O idadismo é uma barreira?
O idadismo infelizmente é um preconceito/discriminação em relação à idade bem presente na nossa sociedade. Afeta vários aspetos da vida do idoso, desde o emprego e oportunidades de trabalho à autoestima e participação ativa na sociedade, o que, dificulta a promoção de um envelhecimento saudável.
A seu ver, que preconceitos existem em relação à idade?
Existem vários preconceitos associados à velhice, mas acredito que os principais são:
- Os idosos são considerados menos válidos e aptos a nível de contribuição para a sociedade. São muitas vezes carimbadas como pessoas que já não estão muitas vezes capazes de tomar decisões ou participar de forma ativa e relevante na sociedade;
- Geralmente, são vistos como pessoas mais frágeis, esquecidas, teimosas e isso leva a que muitas vezes não sejam tidas em conta mesmo a nível familiar;
- O preconceito associado à profissão! Quantos preconceitos e discriminações ainda existem relativamente ao idoso no contexto do mercado de trabalho. Ouve-se muito: ou tem experiência a mais, ou não terá a energia e capacidade de adaptação necessária que as empresas procuram;
- E, finalmente, o aspeto físico. Quer seja porque se promove a todo o custo que os mais velhos mantenham um aspeto eternamente jovem, ou porque se critica quem tenha essa vontade e a persegue através de tratamentos ou mesmo formas de vestir. Qualquer uma das duas afeta a autoestima.
Como lutar contra o estigma?
Combater o estigma envolve esforços contínuos para desafiar e mudar atitudes, crenças e comportamentos em relação aos idosos.

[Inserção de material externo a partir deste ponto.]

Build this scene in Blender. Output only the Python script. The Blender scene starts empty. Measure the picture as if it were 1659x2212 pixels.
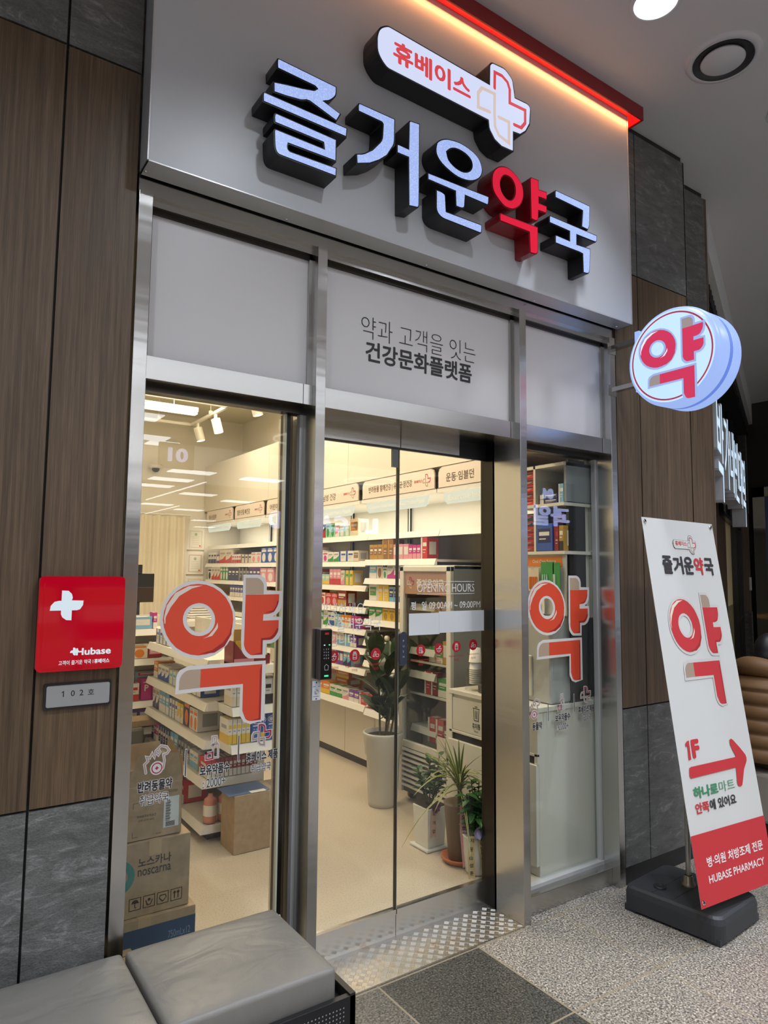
import bpy, math, random
from math import pi, sin, cos, radians
from mathutils import Vector, Matrix
random.seed(7)
SC = bpy.context.scene
COL = SC.collection
# ---------------------------------------------------------------- camera
cam_d = bpy.data.cameras.new('camera'); cam = bpy.data.objects.new('camera', cam_d); COL.objects.link(cam)
R_ = Vector((0.82563943, -0.56412372, 0.00916249)); U_ = Vector((-0.05689334, -0.06708886, 0.9961236)); F_ = Vector((0.56132225, 0.82296021, 0.08748609))
cam.matrix_world = Matrix(((R_.x, U_.x, -F_.x, -1.3346), (R_.y, U_.y, -F_.y, -2.3889), (R_.z, U_.z, -F_.z, 1.65), (0, 0, 0, 1)))
cam_d.sensor_fit = 'HORIZONTAL'; cam_d.sensor_width = 36.0; cam_d.lens = 1474.49 / 1659 * 36
cam_d.clip_start = 0.02; cam_d.clip_end = 60
SC.camera = cam
# ---------------------------------------------------------------- world, view
W = bpy.data.worlds.new('world'); SC.world = W; W.use_nodes = True
W.node_tree.nodes['Background'].inputs[0].default_value = (0.70, 0.78, 0.94, 1)
W.node_tree.nodes['Background'].inputs[1].default_value = 0.52
vs = SC.view_settings
vs.view_transform = 'Standard'; vs.look = 'None'; vs.gamma = 1; vs.exposure = 0.0; vs.use_curve_mapping = False
SC.cycles.max_bounces = 10; SC.cycles.transparent_max_bounces = 24; SC.cycles.glossy_bounces = 5
SC.cycles.diffuse_bounces = 4; SC.cycles.sample_clamp_indirect = 4.0; SC.cycles.caustics_reflective = False; SC.cycles.caustics_refractive = False

def lamp(name, kind, loc, power, color, size=0.2, size_y=None, rot=(0, 0, 0), spot=None, shape=None, spread=None):
    d = bpy.data.lights.new(name, kind); d.energy = power; d.color = color
    if kind == 'AREA':
        d.size = size; d.shape = shape or ('RECTANGLE' if size_y else 'DISK')
        if size_y: d.size_y = size_y
        if spread: d.spread = spread
    elif kind == 'SPOT':
        d.spot_size = spot; d.spot_blend = .6; d.shadow_soft_size = size
    else: d.shadow_soft_size = size
    o = bpy.data.objects.new(name, d); o.location = loc; o.rotation_euler = rot; COL.objects.link(o); return o
COOL = (0.85, 0.91, 1.0); WARM = (1.0, 0.83, 0.60)
# concourse ceiling downlights (their lamps; the housings are built with the ceiling below)
DOWN = [(1.40, -0.62), (2.72, -0.60), (0.1, -1.9), (1.9, -2.3), (3.9, -1.9), (-1.9, -1.9), (-1.6, -4.2), (0.9, -4.2), (3.2, -4.2), (5.6, -2.6), (7.6, -1.2), (6.0, -4.4), (-3.6, -2.8)]
for k_, (x, y) in enumerate(DOWN): lamp('downlight_lamp', 'AREA', (x, y, 4.325), 7 if k_ < 2 else 27, COOL, .19, spread=radians(75 if k_ < 2 else 130))
# shop ceiling panels
for x, y in ((0.2, 1.1), (1.0, 1.1), (0.2, 2.6), (1.0, 2.6), (0.3, 4.2), (1.1, 4.2)):
    lamp('shop_panel_lamp', 'AREA', (x, y, 3.42), 19, WARM, .9, .35)
lamp('shelf_board_lamp', 'AREA', (1.72, 3.0, 2.18), 22, (1.0, .90, .72), .10, 5.2)
lamp('canopy_strip_lamp', 'AREA', (0.57, -0.121, 4.248), 4.6, (1.0, .38, .12), 2.75, .02)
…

É preciso muita educação e conscientização, mostrar exemplos de sucesso e que inspirem a sociedade, desenvolver medidas concretas de apoio a pessoas vítimas do estigma e por último um grande trabalho a fazer relativamente a legislação e políticas para esta geração. De qualquer das formas, acredito que mesmo que a sociedade continue a olhar para esta geração como um fardo para a economia e para as famílias, a verdade é que vemos atualmente cada vez mais idosos que buscam vida ativas e produtivas, fazendo por se manter física e mentalmente saudáveis, e persistindo na busca de um propósito para as suas vidas. Estes exemplos estão sem dúvida a ser impulsionadores de novos hábitos, mas sobretudo estão a ser prova de que é possível viver a velhice sob uma nova perspetiva. Podemos estar ainda longe, mas o caminho está a fazer-se.